What is asked: Please give the data below again in full, exactly as it stands.

++++++++++++++++++++

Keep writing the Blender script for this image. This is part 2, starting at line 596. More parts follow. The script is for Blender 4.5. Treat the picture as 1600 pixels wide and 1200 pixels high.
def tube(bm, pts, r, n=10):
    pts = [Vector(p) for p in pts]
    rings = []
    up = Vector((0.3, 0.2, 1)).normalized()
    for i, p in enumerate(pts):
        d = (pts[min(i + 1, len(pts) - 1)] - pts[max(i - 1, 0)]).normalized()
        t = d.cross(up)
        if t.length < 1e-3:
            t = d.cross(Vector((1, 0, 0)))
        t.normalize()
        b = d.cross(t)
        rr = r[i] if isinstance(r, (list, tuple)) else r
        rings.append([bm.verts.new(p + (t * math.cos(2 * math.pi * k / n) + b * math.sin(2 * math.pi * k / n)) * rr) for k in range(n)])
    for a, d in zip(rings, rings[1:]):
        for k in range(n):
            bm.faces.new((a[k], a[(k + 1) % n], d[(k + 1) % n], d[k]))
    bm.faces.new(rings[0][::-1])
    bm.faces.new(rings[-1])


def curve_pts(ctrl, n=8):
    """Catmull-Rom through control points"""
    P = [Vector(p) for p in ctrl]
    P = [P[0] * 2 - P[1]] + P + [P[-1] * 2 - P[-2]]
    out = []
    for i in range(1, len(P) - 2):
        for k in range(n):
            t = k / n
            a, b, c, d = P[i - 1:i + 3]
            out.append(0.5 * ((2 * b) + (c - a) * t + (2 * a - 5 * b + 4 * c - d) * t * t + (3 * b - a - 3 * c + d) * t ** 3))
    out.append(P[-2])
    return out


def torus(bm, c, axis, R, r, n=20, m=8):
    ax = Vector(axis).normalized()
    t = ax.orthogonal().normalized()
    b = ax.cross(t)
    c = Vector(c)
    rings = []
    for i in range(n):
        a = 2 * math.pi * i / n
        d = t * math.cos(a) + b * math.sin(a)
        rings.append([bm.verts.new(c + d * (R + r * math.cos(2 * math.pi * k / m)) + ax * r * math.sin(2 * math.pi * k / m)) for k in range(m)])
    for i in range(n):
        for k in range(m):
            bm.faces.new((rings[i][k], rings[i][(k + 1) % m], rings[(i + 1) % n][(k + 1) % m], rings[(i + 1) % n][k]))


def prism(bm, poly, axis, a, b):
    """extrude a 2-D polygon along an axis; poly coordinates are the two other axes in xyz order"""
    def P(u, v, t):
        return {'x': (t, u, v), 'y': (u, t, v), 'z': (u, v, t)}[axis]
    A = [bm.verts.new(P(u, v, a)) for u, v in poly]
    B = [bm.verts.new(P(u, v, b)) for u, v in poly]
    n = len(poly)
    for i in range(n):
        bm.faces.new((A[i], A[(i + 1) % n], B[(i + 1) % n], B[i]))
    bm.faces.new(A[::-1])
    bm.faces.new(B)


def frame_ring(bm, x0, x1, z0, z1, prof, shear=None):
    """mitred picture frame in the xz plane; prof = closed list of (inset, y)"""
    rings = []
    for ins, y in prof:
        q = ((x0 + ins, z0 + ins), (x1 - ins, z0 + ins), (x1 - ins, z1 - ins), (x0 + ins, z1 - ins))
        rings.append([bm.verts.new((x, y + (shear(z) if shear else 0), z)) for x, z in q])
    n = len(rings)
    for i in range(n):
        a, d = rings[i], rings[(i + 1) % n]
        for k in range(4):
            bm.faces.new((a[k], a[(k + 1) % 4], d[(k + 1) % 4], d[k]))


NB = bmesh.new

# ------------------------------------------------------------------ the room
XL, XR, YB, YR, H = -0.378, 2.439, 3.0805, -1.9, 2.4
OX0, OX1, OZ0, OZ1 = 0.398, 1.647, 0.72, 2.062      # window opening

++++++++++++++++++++

Written answer:
Keep writing the Blender script for this image. This is part 2, starting at line 596. More parts follow. The script is for Blender 4.5. Treat the picture as 1600 pixels wide and 1200 pixels high.
def tube(bm, pts, r, n=10):
    pts = [Vector(p) for p in pts]
    rings = []
    up = Vector((0.3, 0.2, 1)).normalized()
    for i, p in enumerate(pts):
        d = (pts[min(i + 1, len(pts) - 1)] - pts[max(i - 1, 0)]).normalized()
        t = d.cross(up)
        if t.length < 1e-3:
            t = d.cross(Vector((1, 0, 0)))
        t.normalize()
        b = d.cross(t)
        rr = r[i] if isinstance(r, (list, tuple)) else r
        rings.append([bm.verts.new(p + (t * math.cos(2 * math.pi * k / n) + b * math.sin(2 * math.pi * k / n)) * rr) for k in range(n)])
    for a, d in zip(rings, rings[1:]):
        for k in range(n):
            bm.faces.new((a[k], a[(k + 1) % n], d[(k + 1) % n], d[k]))
    bm.faces.new(rings[0][::-1])
    bm.faces.new(rings[-1])


def curve_pts(ctrl, n=8):
    """Catmull-Rom through control points"""
    P = [Vector(p) for p in ctrl]
    P = [P[0] * 2 - P[1]] + P + [P[-1] * 2 - P[-2]]
    out = []
    for i in range(1, len(P) - 2):
        for k in range(n):
            t = k / n
            a, b, c, d = P[i - 1:i + 3]
            out.append(0.5 * ((2 * b) + (c - a) * t + (2 * a - 5 * b + 4 * c - d) * t * t + (3 * b - a - 3 * c + d) * t ** 3))
    out.append(P[-2])
    return out


def torus(bm, c, axis, R, r, n=20, m=8):
    ax = Vector(axis).normalized()
    t = ax.orthogonal().normalized()
    b = ax.cross(t)
    c = Vector(c)
    rings = []
    for i in range(n):
        a = 2 * math.pi * i / n
        d = t * math.cos(a) + b * math.sin(a)
        rings.append([bm.verts.new(c + d * (R + r * math.cos(2 * math.pi * k / m)) + ax * r * math.sin(2 * math.pi * k / m)) for k in range(m)])
    for i in range(n):
        for k in range(m):
            bm.faces.new((rings[i][k], rings[i][(k + 1) % m], rings[(i + 1) % n][(k + 1) % m], rings[(i + 1) % n][k]))


def prism(bm, poly, axis, a, b):
    """extrude a 2-D polygon along an axis; poly coordinates are the two other axes in xyz order"""
    def P(u, v, t):
        return {'x': (t, u, v), 'y': (u, t, v), 'z': (u, v, t)}[axis]
    A = [bm.verts.new(P(u, v, a)) for u, v in poly]
    B = [bm.verts.new(P(u, v, b)) for u, v in poly]
    n = len(poly)
    for i in range(n):
        bm.faces.new((A[i], A[(i + 1) % n], B[(i + 1) % n], B[i]))
    bm.faces.new(A[::-1])
    bm.faces.new(B)


def frame_ring(bm, x0, x1, z0, z1, prof, shear=None):
    """mitred picture frame in the xz plane; prof = closed list of (inset, y)"""
    rings = []
    for ins, y in prof:
        q = ((x0 + ins, z0 + ins), (x1 - ins, z0 + ins), (x1 - ins, z1 - ins), (x0 + ins, z1 - ins))
        rings.append([bm.verts.new((x, y + (shear(z) if shear else 0), z)) for x, z in q])
    n = len(rings)
    for i in range(n):
        a, d = rings[i], rings[(i + 1) % n]
        for k in range(4):
            bm.faces.new((a[k], a[(k + 1) % 4], d[(k + 1) % 4], d[k]))


NB = bmesh.new

# ------------------------------------------------------------------ the room
XL, XR, YB, YR, H = -0.378, 2.439, 3.0805, -1.9, 2.4
OX0, OX1, OZ0, OZ1 = 0.398, 1.647, 0.72, 2.062      # window opening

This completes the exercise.